• _Source excerpt_
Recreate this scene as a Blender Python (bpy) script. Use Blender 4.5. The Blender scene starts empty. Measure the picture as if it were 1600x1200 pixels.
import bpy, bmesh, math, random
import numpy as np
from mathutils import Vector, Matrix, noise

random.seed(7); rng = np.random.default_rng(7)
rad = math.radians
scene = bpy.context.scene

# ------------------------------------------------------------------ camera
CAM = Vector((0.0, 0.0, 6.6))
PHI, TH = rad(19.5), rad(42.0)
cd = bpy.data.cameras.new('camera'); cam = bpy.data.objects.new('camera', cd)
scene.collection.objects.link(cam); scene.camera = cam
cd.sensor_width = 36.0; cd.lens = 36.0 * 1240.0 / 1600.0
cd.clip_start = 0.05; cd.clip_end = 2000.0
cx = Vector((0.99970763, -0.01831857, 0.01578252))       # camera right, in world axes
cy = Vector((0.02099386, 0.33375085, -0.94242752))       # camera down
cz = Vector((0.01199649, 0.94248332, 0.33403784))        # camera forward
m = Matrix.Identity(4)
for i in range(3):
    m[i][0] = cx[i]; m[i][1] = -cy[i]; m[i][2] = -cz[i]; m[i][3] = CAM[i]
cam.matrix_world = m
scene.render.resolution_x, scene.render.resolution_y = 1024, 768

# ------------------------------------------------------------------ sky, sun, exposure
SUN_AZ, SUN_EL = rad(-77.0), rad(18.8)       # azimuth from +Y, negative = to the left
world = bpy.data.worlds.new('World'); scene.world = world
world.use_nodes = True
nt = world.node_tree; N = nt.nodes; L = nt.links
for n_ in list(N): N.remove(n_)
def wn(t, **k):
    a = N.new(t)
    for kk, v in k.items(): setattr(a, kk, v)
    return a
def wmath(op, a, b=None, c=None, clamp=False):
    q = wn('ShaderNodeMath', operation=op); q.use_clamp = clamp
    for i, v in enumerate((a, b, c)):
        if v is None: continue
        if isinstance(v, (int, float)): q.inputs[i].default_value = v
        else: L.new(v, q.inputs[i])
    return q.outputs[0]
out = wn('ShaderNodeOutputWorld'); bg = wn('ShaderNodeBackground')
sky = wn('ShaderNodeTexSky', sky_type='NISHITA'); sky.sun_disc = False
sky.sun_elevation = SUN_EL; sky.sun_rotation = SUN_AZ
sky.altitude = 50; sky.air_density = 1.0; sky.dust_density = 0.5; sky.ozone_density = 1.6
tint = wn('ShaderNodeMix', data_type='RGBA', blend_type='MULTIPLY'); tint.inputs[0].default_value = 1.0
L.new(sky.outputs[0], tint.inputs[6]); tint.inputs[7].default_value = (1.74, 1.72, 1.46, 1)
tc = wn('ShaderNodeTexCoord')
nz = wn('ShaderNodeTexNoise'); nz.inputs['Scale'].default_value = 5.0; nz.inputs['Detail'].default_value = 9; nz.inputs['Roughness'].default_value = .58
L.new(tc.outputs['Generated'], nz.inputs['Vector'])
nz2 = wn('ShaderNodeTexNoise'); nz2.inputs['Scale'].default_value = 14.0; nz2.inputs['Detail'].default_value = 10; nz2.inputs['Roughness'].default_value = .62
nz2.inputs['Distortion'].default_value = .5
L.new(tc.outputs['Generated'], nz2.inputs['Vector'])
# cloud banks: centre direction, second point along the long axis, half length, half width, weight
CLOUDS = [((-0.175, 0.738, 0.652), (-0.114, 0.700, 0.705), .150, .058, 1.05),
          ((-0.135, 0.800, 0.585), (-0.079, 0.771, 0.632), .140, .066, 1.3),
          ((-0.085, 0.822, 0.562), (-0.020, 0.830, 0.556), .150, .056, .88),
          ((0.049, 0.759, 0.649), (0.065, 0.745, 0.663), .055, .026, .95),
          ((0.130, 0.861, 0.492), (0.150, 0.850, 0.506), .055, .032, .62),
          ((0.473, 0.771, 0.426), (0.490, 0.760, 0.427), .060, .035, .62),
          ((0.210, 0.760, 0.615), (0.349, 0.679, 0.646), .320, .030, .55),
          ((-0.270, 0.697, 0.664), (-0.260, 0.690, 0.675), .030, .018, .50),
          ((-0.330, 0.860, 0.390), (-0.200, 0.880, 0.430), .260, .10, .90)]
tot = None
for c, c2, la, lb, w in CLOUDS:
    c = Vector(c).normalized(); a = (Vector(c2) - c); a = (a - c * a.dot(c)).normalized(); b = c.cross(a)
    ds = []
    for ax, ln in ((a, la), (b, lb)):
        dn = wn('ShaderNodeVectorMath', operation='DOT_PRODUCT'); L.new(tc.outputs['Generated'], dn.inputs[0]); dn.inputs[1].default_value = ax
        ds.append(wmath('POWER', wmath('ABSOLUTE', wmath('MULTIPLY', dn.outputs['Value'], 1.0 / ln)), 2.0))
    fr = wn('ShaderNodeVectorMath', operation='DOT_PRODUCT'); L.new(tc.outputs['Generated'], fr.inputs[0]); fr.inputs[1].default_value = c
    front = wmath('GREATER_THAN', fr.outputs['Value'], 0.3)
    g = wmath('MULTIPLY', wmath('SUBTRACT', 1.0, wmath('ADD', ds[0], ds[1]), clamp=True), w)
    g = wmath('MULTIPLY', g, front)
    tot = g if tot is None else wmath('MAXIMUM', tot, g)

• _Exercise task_
Return all of the data precisely as it appears.

• _Exercise output_
Recreate this scene as a Blender Python (bpy) script. Use Blender 4.5. The Blender scene starts empty. Measure the picture as if it were 1600x1200 pixels.
import bpy, bmesh, math, random
import numpy as np
from mathutils import Vector, Matrix, noise

random.seed(7); rng = np.random.default_rng(7)
rad = math.radians
scene = bpy.context.scene

# ------------------------------------------------------------------ camera
CAM = Vector((0.0, 0.0, 6.6))
PHI, TH = rad(19.5), rad(42.0)
cd = bpy.data.cameras.new('camera'); cam = bpy.data.objects.new('camera', cd)
scene.collection.objects.link(cam); scene.camera = cam
cd.sensor_width = 36.0; cd.lens = 36.0 * 1240.0 / 1600.0
cd.clip_start = 0.05; cd.clip_end = 2000.0
cx = Vector((0.99970763, -0.01831857, 0.01578252))       # camera right, in world axes
cy = Vector((0.02099386, 0.33375085, -0.94242752))       # camera down
cz = Vector((0.01199649, 0.94248332, 0.33403784))        # camera forward
m = Matrix.Identity(4)
for i in range(3):
    m[i][0] = cx[i]; m[i][1] = -cy[i]; m[i][2] = -cz[i]; m[i][3] = CAM[i]
cam.matrix_world = m
scene.render.resolution_x, scene.render.resolution_y = 1024, 768

# ------------------------------------------------------------------ sky, sun, exposure
SUN_AZ, SUN_EL = rad(-77.0), rad(18.8)       # azimuth from +Y, negative = to the left
world = bpy.data.worlds.new('World'); scene.world = world
world.use_nodes = True
nt = world.node_tree; N = nt.nodes; L = nt.links
for n_ in list(N): N.remove(n_)
def wn(t, **k):
    a = N.new(t)
    for kk, v in k.items(): setattr(a, kk, v)
    return a
def wmath(op, a, b=None, c=None, clamp=False):
    q = wn('ShaderNodeMath', operation=op); q.use_clamp = clamp
    for i, v in enumerate((a, b, c)):
        if v is None: continue
        if isinstance(v, (int, float)): q.inputs[i].default_value = v
        else: L.new(v, q.inputs[i])
    return q.outputs[0]
out = wn('ShaderNodeOutputWorld'); bg = wn('ShaderNodeBackground')
sky = wn('ShaderNodeTexSky', sky_type='NISHITA'); sky.sun_disc = False
sky.sun_elevation = SUN_EL; sky.sun_rotation = SUN_AZ
sky.altitude = 50; sky.air_density = 1.0; sky.dust_density = 0.5; sky.ozone_density = 1.6
tint = wn('ShaderNodeMix', data_type='RGBA', blend_type='MULTIPLY'); tint.inputs[0].default_value = 1.0
L.new(sky.outputs[0], tint.inputs[6]); tint.inputs[7].default_value = (1.74, 1.72, 1.46, 1)
tc = wn('ShaderNodeTexCoord')
nz = wn('ShaderNodeTexNoise'); nz.inputs['Scale'].default_value = 5.0; nz.inputs['Detail'].default_value = 9; nz.inputs['Roughness'].default_value = .58
L.new(tc.outputs['Generated'], nz.inputs['Vector'])
nz2 = wn('ShaderNodeTexNoise'); nz2.inputs['Scale'].default_value = 14.0; nz2.inputs['Detail'].default_value = 10; nz2.inputs['Roughness'].default_value = .62
nz2.inputs['Distortion'].default_value = .5
L.new(tc.outputs['Generated'], nz2.inputs['Vector'])
# cloud banks: centre direction, second point along the long axis, half length, half width, weight
CLOUDS = [((-0.175, 0.738, 0.652), (-0.114, 0.700, 0.705), .150, .058, 1.05),
          ((-0.135, 0.800, 0.585), (-0.079, 0.771, 0.632), .140, .066, 1.3),
          ((-0.085, 0.822, 0.562), (-0.020, 0.830, 0.556), .150, .056, .88),
          ((0.049, 0.759, 0.649), (0.065, 0.745, 0.663), .055, .026, .95),
          ((0.130, 0.861, 0.492), (0.150, 0.850, 0.506), .055, .032, .62),
          ((0.473, 0.771, 0.426), (0.490, 0.760, 0.427), .060, .035, .62),
          ((0.210, 0.760, 0.615), (0.349, 0.679, 0.646), .320, .030, .55),
          ((-0.270, 0.697, 0.664), (-0.260, 0.690, 0.675), .030, .018, .50),
          ((-0.330, 0.860, 0.390), (-0.200, 0.880, 0.430), .260, .10, .90)]
tot = None
for c, c2, la, lb, w in CLOUDS:
    c = Vector(c).normalized(); a = (Vector(c2) - c); a = (a - c * a.dot(c)).normalized(); b = c.cross(a)
    ds = []
    for ax, ln in ((a, la), (b, lb)):
        dn = wn('ShaderNodeVectorMath', operation='DOT_PRODUCT'); L.new(tc.outputs['Generated'], dn.inputs[0]); dn.inputs[1].default_value = ax
        ds.append(wmath('POWER', wmath('ABSOLUTE', wmath('MULTIPLY', dn.outputs['Value'], 1.0 / ln)), 2.0))
    fr = wn('ShaderNodeVectorMath', operation='DOT_PRODUCT'); L.new(tc.outputs['Generated'], fr.inputs[0]); fr.inputs[1].default_value = c
    front = wmath('GREATER_THAN', fr.outputs['Value'], 0.3)
    g = wmath('MULTIPLY', wmath('SUBTRACT', 1.0, wmath('ADD', ds[0], ds[1]), clamp=True), w)
    g = wmath('MULTIPLY', g, front)
    tot = g if tot is None else wmath('MAXIMUM', tot, g)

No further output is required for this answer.